A toga não pode ser trincheira

Ismael Almeida

Ismael Almeida

A possível indicação de Jorge Messias ao Supremo Tribunal Federal representa muito mais do que uma escolha técnica — é um movimento político com potencial de alterar o equilíbrio entre os Poderes e abalar a confiança do cidadão na Justiça.

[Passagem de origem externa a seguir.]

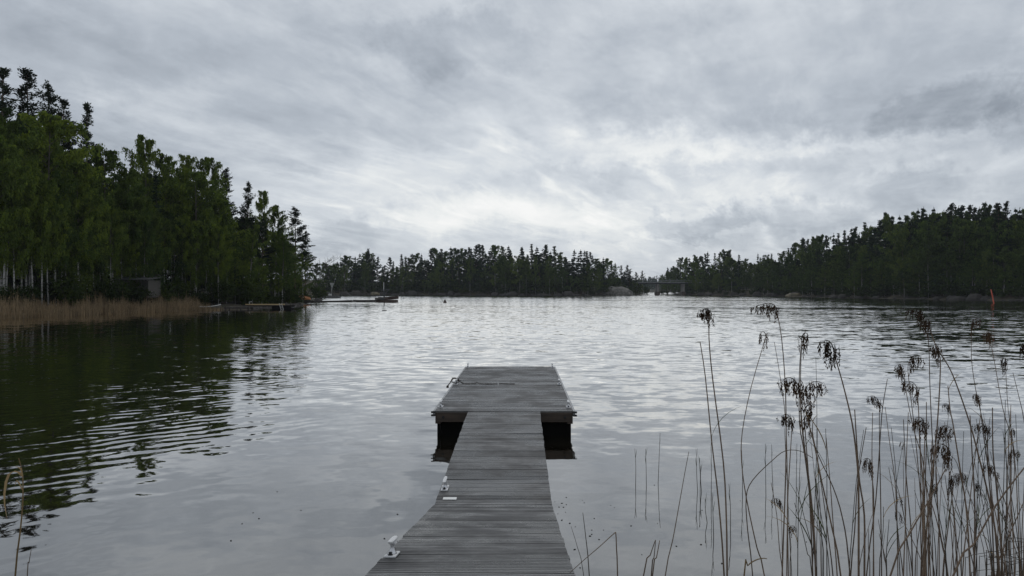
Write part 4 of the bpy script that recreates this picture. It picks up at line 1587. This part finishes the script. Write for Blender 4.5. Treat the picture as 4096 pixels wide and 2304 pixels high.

Como advogado-geral da União, Messias ultrapassou os limites do cargo e assumiu um papel político, ao criar, por iniciativa própria, a Procuradoria Nacional da União de Defesa da Democracia — um órgão que se propôs a combater a desinformação, mas que na prática se transformou em instrumento de controle narrativo, mirando quase exclusivamente opositores do governo. Nenhuma ação foi dirigida a atores da esquerda, embora a desinformação exista em todos os campos políticos. Quando o Estado escolhe a quem punir por falar, a democracia começa a perder a voz.

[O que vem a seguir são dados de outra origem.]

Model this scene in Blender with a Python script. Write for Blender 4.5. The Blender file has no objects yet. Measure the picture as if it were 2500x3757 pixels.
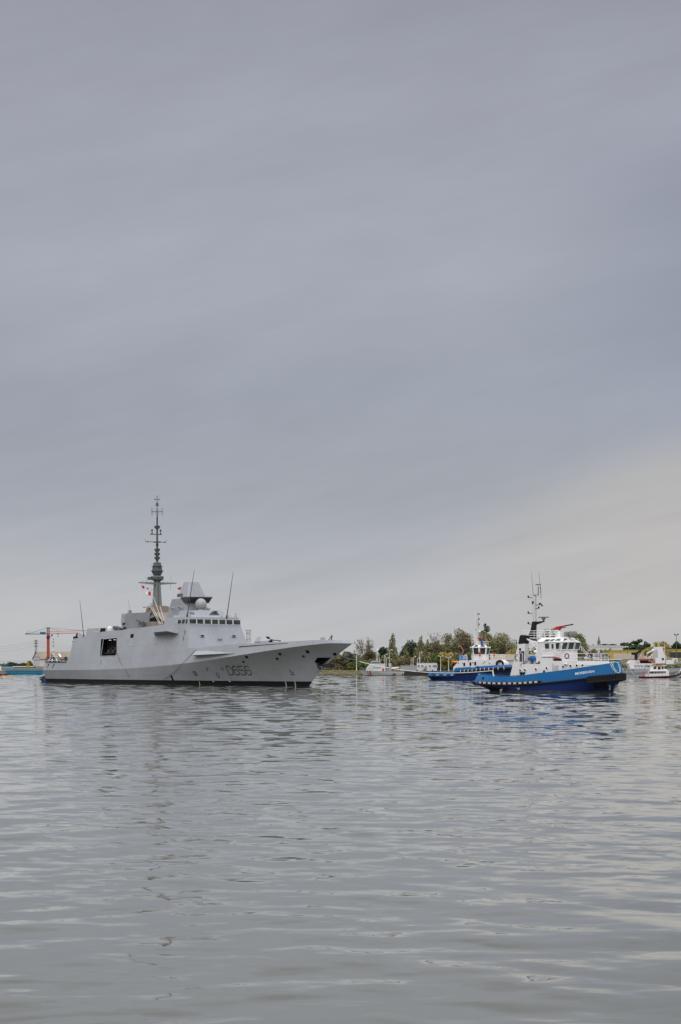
import bpy, bmesh, math, random
import numpy as np
from mathutils import Vector, Matrix
random.seed(7); rng = np.random.default_rng(7)
sc = bpy.context.scene; col = sc.collection
# ---------------------------------------------------------------- camera
F, VH, H = 9220.0, 2417.0, 6.5          # focal length in photo pixels, horizon row, eye height
cd = bpy.data.cameras.new('camera'); cam = bpy.data.objects.new('camera', cd); col.objects.link(cam)
cam.location = (0, 0, H); cam.rotation_euler = (math.pi/2, 0, 0)
cd.sensor_fit = 'HORIZONTAL'; cd.sensor_width = 36; cd.lens = 36*F/2500
cd.shift_y = (VH-1878.5)/2500; cd.clip_start = 1; cd.clip_end = 30000
sc.camera = cam
# ---------------------------------------------------------------- sky, sun, exposure
sc.view_settings.view_transform = 'Standard'; sc.view_settings.look = 'None'
sc.view_settings.exposure = 0.0; sc.view_settings.gamma = 1
SUN_EL, SUN_AZ = math.radians(42), math.radians(188)      # azimuth clockwise from +Y: behind the camera
w = bpy.data.worlds.new('World'); sc.world = w; w.use_nodes = True
nt = w.node_tree; nt.nodes.clear(); N = nt.nodes.new; L = nt.links.new
def lin(c): return tuple(((v/255+.055)/1.055)**2.4 if v > 10 else v/255/12.92 for v in c)
out = N('ShaderNodeOutputWorld'); bg1 = N('ShaderNodeBackground'); bg2 = N('ShaderNodeBackground'); add = N('ShaderNodeMixShader')
sky = N('ShaderNodeTexSky'); sky.sky_type = 'NISHITA'; sky.sun_disc = False
sky.sun_elevation = SUN_EL; sky.sun_rotation = SUN_AZ
L(sky.outputs[0], bg1.inputs[0]); bg1.inputs[1].default_value = .1
tc = N('ShaderNodeTexCoord'); sp = N('ShaderNodeSeparateXYZ'); L(tc.outputs['Generated'], sp.inputs[0])
def M_(op, a, b=None, c=None):
    n = N('ShaderNodeMath'); n.operation = op
    for i, v in enumerate((a, b, c)):
        if v is None: continue
        if isinstance(v, (int, float)): n.inputs[i].default_value = v
        else: L(v, n.inputs[i])
    return n.outputs[0]
ya = M_('ADD', M_('ABSOLUTE', sp.outputs[1]), .15)
ax = M_('DIVIDE', sp.outputs[0], ya); ez = M_('DIVIDE', sp.outputs[2], ya)
A = math.radians(13)
u_ = M_('ADD', M_('MULTIPLY', ax, math.cos(A)), M_('MULTIPLY', ez, math.sin(A)))
v_ = M_('SUBTRACT', M_('MULTIPLY', ez, math.cos(A)), M_('MULTIPLY', ax, math.sin(A)))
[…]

A transição de Messias da Advocacia-Geral da União para o STF agrava o problema. O papel de um ministro do Supremo exige distanciamento político, independência e neutralidade. No entanto, sua trajetória recente mostra identificação clara com a agenda do Executivo e uma atuação que beira o ativismo ideológico. Um juiz que já escolheu um lado não pode ser o guardião de todos. Levar ao Supremo alguém com esse perfil significa aproximar perigosamente o tribunal do governo, transformando o guardião da Constituição em parte interessada nos rumos da política.

Há ainda uma contradição evidente na tentativa de apresentar Jorge Messias como um nome “evangélico”, numa estratégia de aproximação do governo com um segmento de valores morais conservadores. Messias pode ser um homem de fé, mas sua atuação institucional e o campo político que representa colidem com princípios caros à maioria dos evangélicos, como a defesa da vida, da família e da liberdade religiosa. Não basta citar a Bíblia; é preciso honrar seus valores. Vender essa imagem é uma tentativa de usar a identidade religiosa como escudo simbólico para legitimar uma escolha essencialmente política.

O Supremo Tribunal Federal precisa de ministros que ajam com isenção, respeito à pluralidade e compromisso com o equilíbrio entre os Poderes — não de intérpretes de governo travestidos de juízes constitucionais. A Constituição não precisa de defensores de narrativa, mas de guardiões da lei. A toga é símbolo de justiça, não de militância. A eventual ida de Jorge Messias ao STF seria mais um passo na politização da Justiça e na perda de confiança do cidadão comum nas instituições que deveriam proteger a liberdade e o Estado de Direito.